Humble Barty rides perfect storm to the top as rivals hit the skids
With 27 different winners from 31 tournaments so far this year, little wonder the No 1 ranking is up for grabs.
Ash Barty’s first overseas trip was to Europe. She was 16 years of age. Gone for seven weeks, the dear little thing cried every night. “I remember telling Mum I hated it,” Barty says. “Part of me still does.”
She’s always loved tennis like Juliet loved Romeo. But the travel, time away from home and emphasis on results complicated matters. Suffice it to say, this year’s European jaunt has become more enjoyable. Decent hotels. Work’s going well, Mum. Her pay packets have gone through the roof. Sufficient funds were found on her ATM card to get her parents to England. As she’s said upon winning the French Open, “What the f . . k!”
She’s kind of wishing she chose different words but oh my golly gosh, she’s also understood it’s been an entirely appropriate reaction. The swiftness of her rise has been f...king staggering.
Pending overnight results, she has just become the No 1 tennis player in the world. At worst, she’s No 2. Winning the French Open was one thing. To be busting down the door of the peak ranking — that’s a whole other ball game.
You would normally win a couple of majors and a stack of regular WTA Tours before that even came into the picture. In January, Barty was the world No 15 when her year began at the humble old Sydney International. Unseeded. The world top 10 then was: 1 Simona Halep. 2 Angelique Kerber. 3. Caroline Wozniacki. 4. Elina Svitolina. 5. Naomi Osaka. 6. Sloane Stephens. 7. Petra Kvitova. 8. Karolina Pliskova. 9 Kiki Bertens. 10 Daria Kasatkina.
Osaka was top of the pile when she won the Australian Open. She’d needed two consecutive major triumphs to get there. Since then they’ve all fallen off a cliff, holding hands and doing it together, while Barty marched onwards and upwards.
The WTA’s first 31 tournaments this year had 26 winners. That was an incredible development that threw the rankings race wide open. It’s become the perfect storm for a 23-year-old hitting her straps right when entrenched members of the top 10 began hitting the skids.
It was only in late March, when Barty beat Kvitova at the Miami Open, that she first entered the top 10. That should have triggered a year or so of inching closer to No 1. But Osaka and others kept losing. Barty kept winning. In the end, everyone would get the ranking they deserved.
Her Roland Garros win and deep run at Birmingham last week — coupled with dozens of other results going her way — shot her within reach of joining Evonne Goolagong Cawley, John Newcombe, Pat Rafter and Lleyton Hewitt as the only Australians to have topped the world rankings since their introduction in 1973.
“My first overseas trip … I cried every night,” Barty says in a WTA video called My Story.
“All I was thinking of was getting home to my family.”

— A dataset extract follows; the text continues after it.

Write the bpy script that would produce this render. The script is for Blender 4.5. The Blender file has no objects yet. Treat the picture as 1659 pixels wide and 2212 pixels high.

Barty’s father, Robert says: “There was one year when I think we saw her for 27 days in a year. Now that’s pretty tough for a 16 or 17-year-old kid, especially coming from a family as close as ours. She just decided that was enough … and then she comes home one day from cricket and says, ‘Hey Dad, I just scored my first century!’ ”
Of quitting tennis for cricket, Barty says: “I was just able to go back, refresh, be a normal chick. It was just finding myself. I met a great group of friends through cricket. I found a way to still get my individual competitiveness out when I was batting but then having the beauty of, if it wasn’t my day it was someone else’s in the team. The coach really helped me with that. With understanding it’s not about you. It doesn’t have to be about you. I think that really struck a chord with me.”
Osaka was too shy to make a big deal of becoming No 1 when she did it at Melbourne Park. But she admitted that when no one else was around, she planned to tell her sister, “Guess who the best tennis player in the world is? Me!”
Barty would be similarly low-key in such a moment. Three years ago, when she returned to tennis, she was outside the top 600. In the quarter-finals at Birmingham, former world No 1 Venus Williams huffed and puffed and did all she could to blow Barty down. She groaned, grunted, screamed and used every weapon of intimidation she had. The death stares. The vocals that became louder as the points grew more important.
Williams lost in straight sets to the quiet-as-a-mouse Australian. The unsung heroes of all this? Her older sisters, Sara and Ali. “Early on, Mum and Dad weren’t overly well off,” Barty says. “For me to be able to get tennis lessons every single week, Ali and Sara had to give up their sport.”